There are some innovations only big companies can pull off, but there is also plenty that their size prevents them from doing and at times they need to partner with other companies and overcome their differences; here’s how Diageo does it.

Start with something broken: Innovation departments exist to solve problems rather than to bring in tech for its own sake. Speaking at ad:tech (London, September 2019), Benni Lickfett, Diageo’s head of technology and innovation, explained how his department set out to fix sampling. (For more read WARC’s in-depth report: Diageo’s model for collaborating with startups.)

When Diageo brought out a dairy-free Baileys ‘Almande’, the typical sampling campaign of handouts on Oxford street was clearly ineffective because the product was designed for a very specific subset of people.

This led to a partnership with the sampling startup, Send Me a Sample, which allowed people to ask their Google or Amazon voice assistants to send out a sample to their address.

Scarcity: Some critics of big corporates’ innovation efforts alight on the problem of too much funding.

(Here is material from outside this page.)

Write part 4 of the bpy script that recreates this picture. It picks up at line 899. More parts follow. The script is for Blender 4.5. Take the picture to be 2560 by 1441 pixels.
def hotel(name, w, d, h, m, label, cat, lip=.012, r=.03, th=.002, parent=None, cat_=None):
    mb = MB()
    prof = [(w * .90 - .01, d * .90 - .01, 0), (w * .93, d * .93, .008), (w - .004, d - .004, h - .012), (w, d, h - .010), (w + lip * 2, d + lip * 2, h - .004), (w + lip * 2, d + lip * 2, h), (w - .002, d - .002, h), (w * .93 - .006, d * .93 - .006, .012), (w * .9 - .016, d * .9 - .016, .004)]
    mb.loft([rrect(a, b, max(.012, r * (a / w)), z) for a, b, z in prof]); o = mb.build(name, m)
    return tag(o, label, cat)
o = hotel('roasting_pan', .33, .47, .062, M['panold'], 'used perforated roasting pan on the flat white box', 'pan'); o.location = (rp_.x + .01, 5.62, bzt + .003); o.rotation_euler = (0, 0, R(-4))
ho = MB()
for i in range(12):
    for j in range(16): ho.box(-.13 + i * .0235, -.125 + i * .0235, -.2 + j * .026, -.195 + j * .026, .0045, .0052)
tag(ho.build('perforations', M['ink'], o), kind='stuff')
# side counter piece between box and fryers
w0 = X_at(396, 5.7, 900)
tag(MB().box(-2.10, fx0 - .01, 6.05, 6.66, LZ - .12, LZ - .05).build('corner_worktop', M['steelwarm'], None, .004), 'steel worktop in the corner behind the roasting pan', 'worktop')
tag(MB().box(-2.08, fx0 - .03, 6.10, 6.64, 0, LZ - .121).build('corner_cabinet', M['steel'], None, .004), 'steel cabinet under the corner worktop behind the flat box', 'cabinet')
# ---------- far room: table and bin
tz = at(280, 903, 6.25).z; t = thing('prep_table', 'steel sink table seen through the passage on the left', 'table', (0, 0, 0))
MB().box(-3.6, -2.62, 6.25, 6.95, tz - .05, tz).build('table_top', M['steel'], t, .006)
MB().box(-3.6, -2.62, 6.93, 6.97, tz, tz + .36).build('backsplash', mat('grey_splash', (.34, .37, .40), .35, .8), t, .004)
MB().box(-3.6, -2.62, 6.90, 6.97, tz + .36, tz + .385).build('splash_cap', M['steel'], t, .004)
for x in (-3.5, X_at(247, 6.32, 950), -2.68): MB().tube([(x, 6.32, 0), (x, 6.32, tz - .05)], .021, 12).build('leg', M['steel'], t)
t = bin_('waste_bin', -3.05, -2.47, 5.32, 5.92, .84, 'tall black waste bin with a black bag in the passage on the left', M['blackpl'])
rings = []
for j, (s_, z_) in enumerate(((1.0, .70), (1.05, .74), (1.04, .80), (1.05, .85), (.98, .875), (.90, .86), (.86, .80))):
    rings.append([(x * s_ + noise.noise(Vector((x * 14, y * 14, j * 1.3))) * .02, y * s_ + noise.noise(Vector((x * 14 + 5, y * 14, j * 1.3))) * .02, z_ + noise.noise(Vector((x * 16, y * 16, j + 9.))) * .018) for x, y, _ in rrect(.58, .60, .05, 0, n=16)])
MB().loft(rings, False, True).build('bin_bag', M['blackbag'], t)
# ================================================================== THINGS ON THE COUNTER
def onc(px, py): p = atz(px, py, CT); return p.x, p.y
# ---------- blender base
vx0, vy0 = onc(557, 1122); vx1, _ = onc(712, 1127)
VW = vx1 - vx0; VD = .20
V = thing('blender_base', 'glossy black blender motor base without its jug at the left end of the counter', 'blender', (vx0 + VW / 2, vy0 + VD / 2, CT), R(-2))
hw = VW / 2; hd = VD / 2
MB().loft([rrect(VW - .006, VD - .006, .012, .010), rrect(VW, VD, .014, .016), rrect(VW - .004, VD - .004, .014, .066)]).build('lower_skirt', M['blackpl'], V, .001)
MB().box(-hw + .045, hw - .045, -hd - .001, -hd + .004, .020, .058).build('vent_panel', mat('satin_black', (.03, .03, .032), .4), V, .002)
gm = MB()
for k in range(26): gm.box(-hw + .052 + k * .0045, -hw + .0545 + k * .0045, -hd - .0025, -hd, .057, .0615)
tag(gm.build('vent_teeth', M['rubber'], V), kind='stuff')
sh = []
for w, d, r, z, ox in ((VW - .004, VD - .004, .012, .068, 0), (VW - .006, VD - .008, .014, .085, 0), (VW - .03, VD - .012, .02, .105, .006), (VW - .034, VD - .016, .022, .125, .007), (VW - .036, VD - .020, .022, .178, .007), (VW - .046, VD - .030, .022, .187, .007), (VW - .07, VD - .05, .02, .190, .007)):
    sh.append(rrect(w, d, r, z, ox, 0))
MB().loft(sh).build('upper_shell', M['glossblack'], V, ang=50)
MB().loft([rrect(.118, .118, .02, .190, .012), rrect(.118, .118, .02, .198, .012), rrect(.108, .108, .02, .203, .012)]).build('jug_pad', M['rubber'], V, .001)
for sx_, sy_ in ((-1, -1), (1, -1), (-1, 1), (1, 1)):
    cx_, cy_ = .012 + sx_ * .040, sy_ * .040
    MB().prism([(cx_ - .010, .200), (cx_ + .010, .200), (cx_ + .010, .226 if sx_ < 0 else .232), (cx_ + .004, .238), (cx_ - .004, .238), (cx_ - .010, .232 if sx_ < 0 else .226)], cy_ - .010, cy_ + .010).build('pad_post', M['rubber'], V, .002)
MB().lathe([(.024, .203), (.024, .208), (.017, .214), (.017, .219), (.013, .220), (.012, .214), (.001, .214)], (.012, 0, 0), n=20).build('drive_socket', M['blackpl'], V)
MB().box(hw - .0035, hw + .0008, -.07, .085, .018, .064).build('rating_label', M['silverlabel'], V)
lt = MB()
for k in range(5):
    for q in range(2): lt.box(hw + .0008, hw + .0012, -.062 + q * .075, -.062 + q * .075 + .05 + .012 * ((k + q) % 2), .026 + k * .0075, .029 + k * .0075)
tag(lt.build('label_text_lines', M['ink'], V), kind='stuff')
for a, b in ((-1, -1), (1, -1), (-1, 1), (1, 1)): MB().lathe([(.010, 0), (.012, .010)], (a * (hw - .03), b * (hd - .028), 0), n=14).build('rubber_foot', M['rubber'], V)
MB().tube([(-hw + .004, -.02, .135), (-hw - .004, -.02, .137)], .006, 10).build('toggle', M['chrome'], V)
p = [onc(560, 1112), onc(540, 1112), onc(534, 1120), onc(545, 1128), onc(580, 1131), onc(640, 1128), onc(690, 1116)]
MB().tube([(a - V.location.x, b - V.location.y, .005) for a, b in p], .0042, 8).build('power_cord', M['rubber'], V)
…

Where startups can only follow a strategy as far as their funding will take them, a big company can keep ploughing money into an idea, whether it’s working or not.

Lickfett advocates an idea of metred funding, which means unlocking funding for projects in instalments off the back of key stages both with partners and internally. This keeps teams to deadline and pushes aggressively toward important product elements like minimum viable offerings or in-market testing.

It’s not the only company employing these methods, big publicly listed firms like GE, Citibank, and Dropbox have all put it to use.

Scalability: Assess potential partners/investments for scalability rather than scale. Lickfett’s observation is that big corporates tend to be obsessed with the scale that a technology, format, or medium already has. However, this thinking precludes your being ahead of the curve and benefiting from that growth.

Help them navigate your organisation: Startups and big corporates, after all, speak and operate very differently. Corporate timelines are different, and decisions will take longer than they are used to, far longer.

It’s important, when bringing in a startup, that they begin to build a network through the organisation that will help them to keep the project going. As Lickfett noted, there is always churn in big corporates and it’s not impossible that their champion in the organisation might end up elsewhere, and the startup is left without support.